(Recorded data):
[start]

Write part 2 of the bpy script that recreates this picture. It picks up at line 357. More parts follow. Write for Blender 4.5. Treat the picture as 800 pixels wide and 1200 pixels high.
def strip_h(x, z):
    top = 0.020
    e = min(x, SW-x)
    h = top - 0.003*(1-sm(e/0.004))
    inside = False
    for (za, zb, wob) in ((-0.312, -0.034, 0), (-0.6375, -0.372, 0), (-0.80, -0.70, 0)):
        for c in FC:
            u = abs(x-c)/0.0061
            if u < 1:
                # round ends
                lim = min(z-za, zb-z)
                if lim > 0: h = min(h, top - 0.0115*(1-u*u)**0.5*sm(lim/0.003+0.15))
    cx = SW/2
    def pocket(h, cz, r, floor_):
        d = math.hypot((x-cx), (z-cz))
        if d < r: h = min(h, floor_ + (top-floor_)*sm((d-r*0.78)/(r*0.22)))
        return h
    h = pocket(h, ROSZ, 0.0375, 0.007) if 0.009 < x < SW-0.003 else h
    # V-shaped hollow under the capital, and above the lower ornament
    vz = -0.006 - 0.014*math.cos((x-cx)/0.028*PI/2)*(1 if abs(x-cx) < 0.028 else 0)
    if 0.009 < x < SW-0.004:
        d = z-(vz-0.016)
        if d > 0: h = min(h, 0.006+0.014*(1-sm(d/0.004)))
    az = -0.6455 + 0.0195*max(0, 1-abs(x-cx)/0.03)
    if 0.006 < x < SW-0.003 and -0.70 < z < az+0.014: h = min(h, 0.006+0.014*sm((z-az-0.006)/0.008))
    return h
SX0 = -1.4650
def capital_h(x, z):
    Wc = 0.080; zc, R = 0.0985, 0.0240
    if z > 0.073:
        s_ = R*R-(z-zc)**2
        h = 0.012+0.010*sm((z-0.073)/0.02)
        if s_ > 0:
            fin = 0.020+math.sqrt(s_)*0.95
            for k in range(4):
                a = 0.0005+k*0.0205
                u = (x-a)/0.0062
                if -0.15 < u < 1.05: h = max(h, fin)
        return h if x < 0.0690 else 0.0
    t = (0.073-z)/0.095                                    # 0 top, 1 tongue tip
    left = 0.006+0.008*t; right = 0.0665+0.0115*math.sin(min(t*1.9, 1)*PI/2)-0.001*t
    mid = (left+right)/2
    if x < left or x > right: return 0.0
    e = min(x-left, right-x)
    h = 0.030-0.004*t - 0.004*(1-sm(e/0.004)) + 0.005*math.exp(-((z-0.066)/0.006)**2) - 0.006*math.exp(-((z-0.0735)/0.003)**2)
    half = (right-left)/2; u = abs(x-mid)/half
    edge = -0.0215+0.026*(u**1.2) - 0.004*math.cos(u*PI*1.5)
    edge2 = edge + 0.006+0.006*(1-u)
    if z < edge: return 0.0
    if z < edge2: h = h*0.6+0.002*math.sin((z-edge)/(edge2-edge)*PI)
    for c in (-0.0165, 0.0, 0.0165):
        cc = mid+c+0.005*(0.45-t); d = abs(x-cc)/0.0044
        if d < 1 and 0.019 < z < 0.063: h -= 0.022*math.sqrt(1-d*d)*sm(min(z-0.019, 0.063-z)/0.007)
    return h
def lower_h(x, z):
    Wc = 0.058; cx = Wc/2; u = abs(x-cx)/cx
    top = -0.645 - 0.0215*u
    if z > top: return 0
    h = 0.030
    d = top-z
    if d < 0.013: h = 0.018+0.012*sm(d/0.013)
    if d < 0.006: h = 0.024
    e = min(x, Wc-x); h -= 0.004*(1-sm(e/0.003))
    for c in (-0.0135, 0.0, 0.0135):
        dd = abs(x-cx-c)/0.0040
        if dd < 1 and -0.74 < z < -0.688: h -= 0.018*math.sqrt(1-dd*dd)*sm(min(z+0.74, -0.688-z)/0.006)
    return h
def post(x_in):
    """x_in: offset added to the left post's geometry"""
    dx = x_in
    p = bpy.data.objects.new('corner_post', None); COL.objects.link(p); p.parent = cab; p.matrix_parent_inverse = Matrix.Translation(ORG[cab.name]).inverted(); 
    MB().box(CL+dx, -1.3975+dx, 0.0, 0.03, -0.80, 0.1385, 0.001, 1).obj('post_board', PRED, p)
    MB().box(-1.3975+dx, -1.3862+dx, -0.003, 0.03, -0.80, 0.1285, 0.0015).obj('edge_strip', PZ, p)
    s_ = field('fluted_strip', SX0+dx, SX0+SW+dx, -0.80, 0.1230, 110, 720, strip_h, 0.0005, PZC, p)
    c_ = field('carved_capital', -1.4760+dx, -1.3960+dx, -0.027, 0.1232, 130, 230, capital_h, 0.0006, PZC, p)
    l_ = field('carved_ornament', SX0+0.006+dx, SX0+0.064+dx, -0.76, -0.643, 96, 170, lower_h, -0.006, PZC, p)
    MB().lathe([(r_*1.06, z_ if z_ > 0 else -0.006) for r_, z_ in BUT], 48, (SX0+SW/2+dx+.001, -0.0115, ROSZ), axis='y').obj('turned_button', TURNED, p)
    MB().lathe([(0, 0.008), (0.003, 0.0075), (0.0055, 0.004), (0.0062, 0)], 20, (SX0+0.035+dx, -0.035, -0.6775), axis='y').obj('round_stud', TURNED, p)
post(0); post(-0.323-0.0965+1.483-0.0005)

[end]

Make an exact copy of every line in the data.

(Reply):
Write part 2 of the bpy script that recreates this picture. It picks up at line 357. More parts follow. Write for Blender 4.5. Treat the picture as 800 pixels wide and 1200 pixels high.
def strip_h(x, z):
    top = 0.020
    e = min(x, SW-x)
    h = top - 0.003*(1-sm(e/0.004))
    inside = False
    for (za, zb, wob) in ((-0.312, -0.034, 0), (-0.6375, -0.372, 0), (-0.80, -0.70, 0)):
        for c in FC:
            u = abs(x-c)/0.0061
            if u < 1:
                # round ends
                lim = min(z-za, zb-z)
                if lim > 0: h = min(h, top - 0.0115*(1-u*u)**0.5*sm(lim/0.003+0.15))
    cx = SW/2
    def pocket(h, cz, r, floor_):
        d = math.hypot((x-cx), (z-cz))
        if d < r: h = min(h, floor_ + (top-floor_)*sm((d-r*0.78)/(r*0.22)))
        return h
    h = pocket(h, ROSZ, 0.0375, 0.007) if 0.009 < x < SW-0.003 else h
    # V-shaped hollow under the capital, and above the lower ornament
    vz = -0.006 - 0.014*math.cos((x-cx)/0.028*PI/2)*(1 if abs(x-cx) < 0.028 else 0)
    if 0.009 < x < SW-0.004:
        d = z-(vz-0.016)
        if d > 0: h = min(h, 0.006+0.014*(1-sm(d/0.004)))
    az = -0.6455 + 0.0195*max(0, 1-abs(x-cx)/0.03)
    if 0.006 < x < SW-0.003 and -0.70 < z < az+0.014: h = min(h, 0.006+0.014*sm((z-az-0.006)/0.008))
    return h
SX0 = -1.4650
def capital_h(x, z):
    Wc = 0.080; zc, R = 0.0985, 0.0240
    if z > 0.073:
        s_ = R*R-(z-zc)**2
        h = 0.012+0.010*sm((z-0.073)/0.02)
        if s_ > 0:
            fin = 0.020+math.sqrt(s_)*0.95
            for k in range(4):
                a = 0.0005+k*0.0205
                u = (x-a)/0.0062
                if -0.15 < u < 1.05: h = max(h, fin)
        return h if x < 0.0690 else 0.0
    t = (0.073-z)/0.095                                    # 0 top, 1 tongue tip
    left = 0.006+0.008*t; right = 0.0665+0.0115*math.sin(min(t*1.9, 1)*PI/2)-0.001*t
    mid = (left+right)/2
    if x < left or x > right: return 0.0
    e = min(x-left, right-x)
    h = 0.030-0.004*t - 0.004*(1-sm(e/0.004)) + 0.005*math.exp(-((z-0.066)/0.006)**2) - 0.006*math.exp(-((z-0.0735)/0.003)**2)
    half = (right-left)/2; u = abs(x-mid)/half
    edge = -0.0215+0.026*(u**1.2) - 0.004*math.cos(u*PI*1.5)
    edge2 = edge + 0.006+0.006*(1-u)
    if z < edge: return 0.0
    if z < edge2: h = h*0.6+0.002*math.sin((z-edge)/(edge2-edge)*PI)
    for c in (-0.0165, 0.0, 0.0165):
        cc = mid+c+0.005*(0.45-t); d = abs(x-cc)/0.0044
        if d < 1 and 0.019 < z < 0.063: h -= 0.022*math.sqrt(1-d*d)*sm(min(z-0.019, 0.063-z)/0.007)
    return h
def lower_h(x, z):
    Wc = 0.058; cx = Wc/2; u = abs(x-cx)/cx
    top = -0.645 - 0.0215*u
    if z > top: return 0
    h = 0.030
    d = top-z
    if d < 0.013: h = 0.018+0.012*sm(d/0.013)
    if d < 0.006: h = 0.024
    e = min(x, Wc-x); h -= 0.004*(1-sm(e/0.003))
    for c in (-0.0135, 0.0, 0.0135):
        dd = abs(x-cx-c)/0.0040
        if dd < 1 and -0.74 < z < -0.688: h -= 0.018*math.sqrt(1-dd*dd)*sm(min(z+0.74, -0.688-z)/0.006)
    return h
def post(x_in):
    """x_in: offset added to the left post's geometry"""
    dx = x_in
    p = bpy.data.objects.new('corner_post', None); COL.objects.link(p); p.parent = cab; p.matrix_parent_inverse = Matrix.Translation(ORG[cab.name]).inverted(); 
    MB().box(CL+dx, -1.3975+dx, 0.0, 0.03, -0.80, 0.1385, 0.001, 1).obj('post_board', PRED, p)
    MB().box(-1.3975+dx, -1.3862+dx, -0.003, 0.03, -0.80, 0.1285, 0.0015).obj('edge_strip', PZ, p)
    s_ = field('fluted_strip', SX0+dx, SX0+SW+dx, -0.80, 0.1230, 110, 720, strip_h, 0.0005, PZC, p)
    c_ = field('carved_capital', -1.4760+dx, -1.3960+dx, -0.027, 0.1232, 130, 230, capital_h, 0.0006, PZC, p)
    l_ = field('carved_ornament', SX0+0.006+dx, SX0+0.064+dx, -0.76, -0.643, 96, 170, lower_h, -0.006, PZC, p)
    MB().lathe([(r_*1.06, z_ if z_ > 0 else -0.006) for r_, z_ in BUT], 48, (SX0+SW/2+dx+.001, -0.0115, ROSZ), axis='y').obj('turned_button', TURNED, p)
    MB().lathe([(0, 0.008), (0.003, 0.0075), (0.0055, 0.004), (0.0062, 0)], 20, (SX0+0.035+dx, -0.035, -0.6775), axis='y').obj('round_stud', TURNED, p)
post(0); post(-0.323-0.0965+1.483-0.0005)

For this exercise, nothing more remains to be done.